Ce qui me semblait une plume noire penchée sur le cimier du sombre monument, c’était l’immense grue symbolique que j’ai revue le lendemain bardée et cuirassée de lames de plomb, et qui, du haut de sa tour, dit à quiconque passe que cette basilique inachevée sera continuée, que ce tronçon de clocher et ce tronçon d’église, séparés à cette heure par un si vaste espace, se rejoindront un jour et vivront d’une vie commune ; que le rêve d’Engelbert de Berg, devenu édifice sous Conrad de Hochstetten, sera dans un siècle ou deux la plus grande cathédrale du monde ; et que cette Iliade incomplète espère encore des Homères.

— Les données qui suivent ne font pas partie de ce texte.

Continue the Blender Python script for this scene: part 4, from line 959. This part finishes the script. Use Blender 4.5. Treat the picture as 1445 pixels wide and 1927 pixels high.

L’église était fermée. Je me suis approché du clocher ; les dimensions en sont énormes. Ce que j’avais pris pour des tours aux quatre angles, c’était tout simplement le renflement des contre-forts. Il n’y a encore d’édifiés que le rez-de-chaussée et le premier étage, composé d’une colossale ogive, et déjà la masse bâtie atteint presque à la hauteur des tours de Notre-Dame de Paris.

Si jamais la flèche projetée se dresse sur ce monstrueux billot de pierre, Strasbourg ne sera rien à côté. Je doute que le clocher de Malines lui-même, inachevé aussi, soit assis sur le sol avec cette carrure et cette ampleur.